** DATA **
___

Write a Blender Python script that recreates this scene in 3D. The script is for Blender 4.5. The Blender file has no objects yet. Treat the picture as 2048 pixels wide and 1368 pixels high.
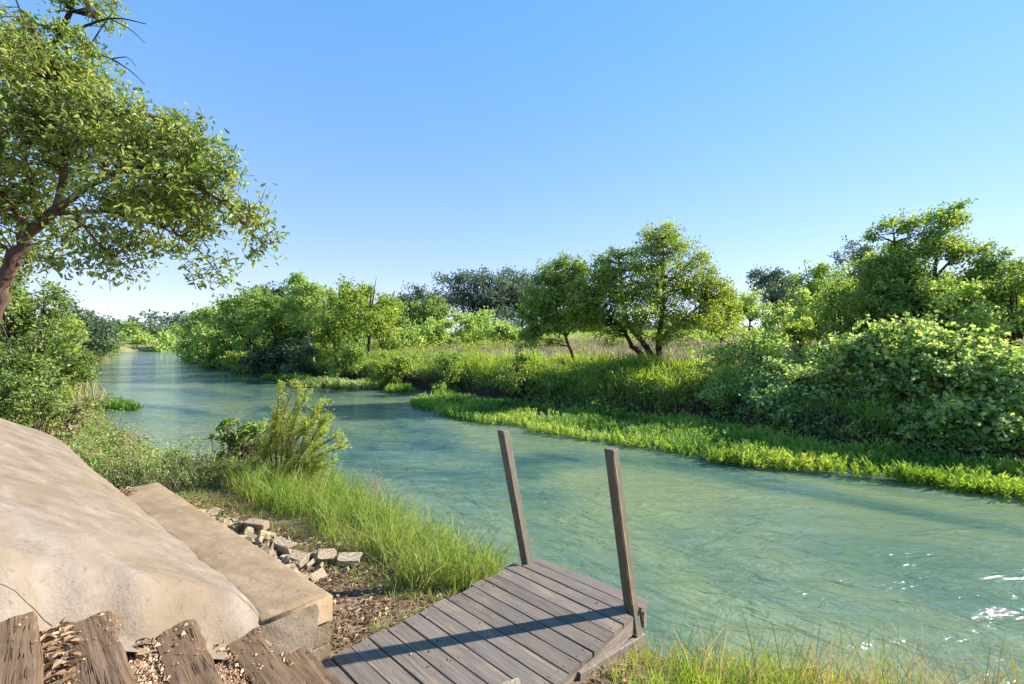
import bpy, bmesh, math, time
import numpy as np
from mathutils import Vector, Matrix

R = math.radians
scene = bpy.context.scene
C = scene.collection

# ------------------------------------------------------------------ camera, sky, sun, exposure
CAM_Z = 2.6
cam_d = bpy.data.cameras.new('camera'); cam = bpy.data.objects.new('camera', cam_d); C.objects.link(cam)
cam.location = (0, 0, CAM_Z); cam.rotation_euler = (R(90), 0, 0)
cam_d.sensor_width = 36; cam_d.lens = 16.0; cam_d.clip_start = 0.05; cam_d.clip_end = 6000
scene.camera = cam

SUN_AZ, SUN_EL = 73.0, 31.0            # degrees from +Y towards +X, above the horizon
w = bpy.data.worlds.new('World'); scene.world = w; w.use_nodes = True
nt = w.node_tree; bg = nt.nodes['Background']
sky = nt.nodes.new('ShaderNodeTexSky'); sky.sky_type = 'NISHITA'; sky.sun_disc = False
sky.sun_elevation = R(SUN_EL); sky.sun_rotation = R(SUN_AZ)
sky.altitude = 0; sky.air_density = 1.0; sky.dust_density = 0.0; sky.ozone_density = 2.0
hs = nt.nodes.new('ShaderNodeHueSaturation'); hs.inputs['Saturation'].default_value = 1.4      # the photograph's compressed, saturated sky, alike all round
gm = nt.nodes.new('ShaderNodeGamma'); gm.inputs[1].default_value = 0.45
tn = nt.nodes.new('ShaderNodeMix'); tn.data_type = 'RGBA'; tn.blend_type = 'MULTIPLY'; tn.inputs[0].default_value = 1; tn.inputs[7].default_value = (1.82, 1.80, 2.36, 1)
nt.links.new(sky.outputs[0], hs.inputs['Color']); nt.links.new(hs.outputs[0], gm.inputs[0]); nt.links.new(gm.outputs[0], tn.inputs[6])
nt.links.new(tn.outputs[2], bg.inputs[0]); bg.inputs[1].default_value = 0.088
sd = bpy.data.lights.new('sun', 'SUN'); sd.energy = 4.4; sd.angle = R(0.53); sd.color = (1, 0.93, 0.82)
so = bpy.data.objects.new('sun', sd); C.objects.link(so)
sdir = Vector((math.cos(R(SUN_EL)) * math.sin(R(SUN_AZ)), math.cos(R(SUN_EL)) * math.cos(R(SUN_AZ)), math.sin(R(SUN_EL))))
so.rotation_euler = sdir.to_track_quat('Z', 'Y').to_euler(); so.location = sdir * 60
vs = scene.view_settings
vs.view_transform = 'Standard'; vs.look = 'None'; vs.exposure = 1.55; vs.gamma = 1.0; vs.use_curve_mapping = False
scene.cycles.max_bounces = 6; scene.cycles.transparent_max_bounces = 4; scene.cycles.diffuse_bounces = 4
scene.cycles.glossy_bounces = 3; scene.cycles.transmission_bounces = 3

# ------------------------------------------------------------------ material helpers
class NT:
    def __init__(s, name):
        s.m = bpy.data.materials.new(name); s.m.use_nodes = True; s.t = s.m.node_tree
        s.p = s.t.nodes['Principled BSDF']; s.out = s.t.nodes['Material Output']
    def n(s, typ, ins=None, **kw):
        x = s.t.nodes.new('ShaderNode' + typ)
        for k, v in kw.items(): setattr(x, k, v)
        for k, v in (ins or {}).items(): s.put(x.inputs[k], v)
        return x
    def put(s, sock, v):
        if isinstance(v, bpy.types.NodeSocket): s.t.links.new(v, sock)
        else: sock.default_value = v
    def coord(s, scale=(1, 1, 1), rot=(0, 0, 0), which='Object'):
        c = s.n('TexCoord'); m = s.n('Mapping', {'Vector': c.outputs[which], 'Scale': tuple(1 / q for q in scale), 'Rotation': rot}, vector_type='TEXTURE')
        return m.outputs[0]
    def noise(s, vec, scale, detail=4, rough=.55, dist=0):
        return s.n('TexNoise', {'Vector': vec, 'Scale': scale, 'Detail': detail, 'Roughness': rough, 'Distortion': dist}).outputs['Fac']
    def ramp(s, fac, stops, interp='LINEAR'):
        r = s.n('ValToRGB', {'Fac': fac}); cr = r.color_ramp; cr.interpolation = interp
        while len(cr.elements) < len(stops): cr.elements.new(0.5)
        for e, (p, c) in zip(cr.elements, stops):
            e.position = p; e.color = (c, c, c, 1) if isinstance(c, (int, float)) else (*c, 1)
        return r.outputs[0]
    def mix(s, fac, a, b, mode='MIX'):
        x = s.n('Mix', data_type='RGBA', blend_type=mode)
        s.put(x.inputs[0], fac)
        s.put(x.inputs[6], (*a, 1) if isinstance(a, tuple) and len(a) == 3 else a)
        s.put(x.inputs[7], (*b, 1) if isinstance(b, tuple) and len(b) == 3 else b)
        return x.outputs[2]
    def math(s, op, a, b=0.0):
        x = s.n('Math', operation=op); s.put(x.inputs[0], a); s.put(x.inputs[1], b); return x.outputs[0]
    def bump(s, h, strength=.4, dist=.02, normal=None):
        x = s.n('Bump', {'Height': h, 'Strength': strength, 'Distance': dist})
        if normal is not None: s.put(x.inputs['Normal'], normal)
        return x.outputs[0]
    def done(s, col, rough=.8, spec=.3, normal=None):
        s.put(s.p.inputs['Base Color'], (*col, 1) if isinstance(col, tuple) else col)
        s.put(s.p.inputs['Roughness'], rough); s.put(s.p.inputs['Specular IOR Level'], spec)
        if normal is not None: s.put(s.p.inputs['Normal'], normal)
        return s.m

LEAF = (3.05, 2.55, 4.2)          # the leaf colours below are per reflecting half; each leaf also lets half through
def leaf_mat(name, dark, mid, light, trans=.38, spec=.3, rough=.5, tint=(1.2, 1.1, .55)):
    k = NT(name); dark, mid, light = [tuple(min(.66, c * f) for c, f in zip(q, LEAF)) for q in (dark, mid, light)]
    a = k.n('Attribute', attribute_name='v').outputs['Fac']
    col = k.ramp(a, [(0, dark), (.5, mid), (1, light)])
    k.done(col, rough, spec)
    tr = k.n('BsdfTranslucent', {'Color': k.mix(1.0, col, tint, 'MULTIPLY')})
    mx = k.n('MixShader', {0: min(.5, trans + .06)}); k.t.links.new(k.p.outputs[0], mx.inputs[1]); k.t.links.new(tr.outputs[0], mx.inputs[2])
    k.t.links.new(mx.outputs[0], k.out.inputs[0])
    return k.m

def bark_mat(name, c1, c2, sc=9):
    k = NT(name); v = k.coord((1, 1, .35))
    n = k.noise(v, sc, 6, .7); 
    return k.done(k.ramp(n, [(.3, c1), (.7, c2)]), .9, .15, k.bump(n, .8, .03))

M = {}
M['oak_leaf'] = leaf_mat('oak_leaf', (.032, .064, .011), (.090, .145, .020), (.165, .215, .036), .46, .40, .45)
M['yellow_leaf'] = leaf_mat('yellow_leaf', (.036, .072, .008), (.088, .148, .015), (.175, .235, .030), .45)
M['mid_leaf'] = leaf_mat('mid_leaf', (.028, .068, .010), (.072, .135, .020), (.15, .22, .035), .42)
M['fresh_leaf'] = leaf_mat('fresh_leaf', (.050, .110, .018), (.11, .20, .035), (.21, .31, .06), .45)
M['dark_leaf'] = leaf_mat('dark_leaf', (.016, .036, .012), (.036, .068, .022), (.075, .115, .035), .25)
M['blue_leaf'] = leaf_mat('blue_leaf', (.020, .042, .022), (.042, .075, .035), (.085, .125, .055), .25)
M['vine_leaf'] = leaf_mat('vine_leaf', (.022, .052, .010), (.100, .190, .038), (.20, .30, .070), .5, .2, .6)
M['pale_vine_leaf'] = leaf_mat('pale_vine_leaf', (.035, .080, .018), (.095, .175, .040), (.19, .28, .075), .40)
M['bank_leaf'] = leaf_mat('bank_leaf', (.024, .052, .010), (.062, .110, .018), (.130, .180, .034), .40, .25)
M['lime_leaf'] = leaf_mat('lime_leaf', (.070, .115, .012), (.135, .20, .020), (.21, .28, .042), .45)
M['water_leaf'] = leaf_mat('water_leaf', (.032, .085, .009), (.072, .150, .015), (.165, .230, .028), .42, .3)
M['water_leaf_pale'] = leaf_mat('water_leaf_pale', (.05, .09, .018), (.105, .165, .036), (.18, .235, .065), .40, .3)
M['grass'] = leaf_mat('grass', (.045, .095, .010), (.090, .155, .018), (.165, .165, .052), .42, .3)
M['bright_grass'] = leaf_mat('bright_grass', (.052, .110, .009), (.100, .175, .014), (.17, .215, .030), .45, .3)
M['olive_grass'] = leaf_mat('olive_grass', (.042, .070, .014), (.085, .110, .026), (.165, .150, .066), .38, .2)
M['straw'] = leaf_mat('straw', (.085, .07, .031), (.13, .118, .055), (.185, .167, .085), .3, .2, tint=(1, .95, .8))
M['pink_straw'] = leaf_mat('pink_straw', (.050, .078, .015), (.115, .122, .042), (.175, .160, .075), .3, .2, tint=(1, .95, .8))
M['red_reed'] = leaf_mat('red_reed', (.025, .015, .010), (.052, .032, .021), (.10, .077, .047), .25, .2, tint=(1, .9, .8))
M['dead_leaf'] = leaf_mat('dead_leaf', (.036, .026, .008), (.095, .074, .024), (.165, .150, .062), .2, .25, tint=(1, .9, .7))
M['bark'] = bark_mat('bark', (.045, .028, .020), (.17, .115, .085))
M['dark_bark'] = bark_mat('dark_bark', (.022, .015, .012), (.085, .06, .05))
M['pale_bark'] = bark_mat('pale_bark', (.22, .18, .13), (.50, .45, .38))
M['twig'] = bark_mat('twig', (.22, .17, .13), (.45, .38, .31), 20)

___

** REQUIRED TASK **
Make an exact copy of the lines from the top of the material through the line with "from mathutils import Vector, Matrix", pictures excluded.

** RESPONSE TO THIS EXERCISE **
Write a Blender Python script that recreates this scene in 3D. The script is for Blender 4.5. The Blender file has no objects yet. Treat the picture as 2048 pixels wide and 1368 pixels high.
import bpy, bmesh, math, time
import numpy as np
from mathutils import Vector, Matrix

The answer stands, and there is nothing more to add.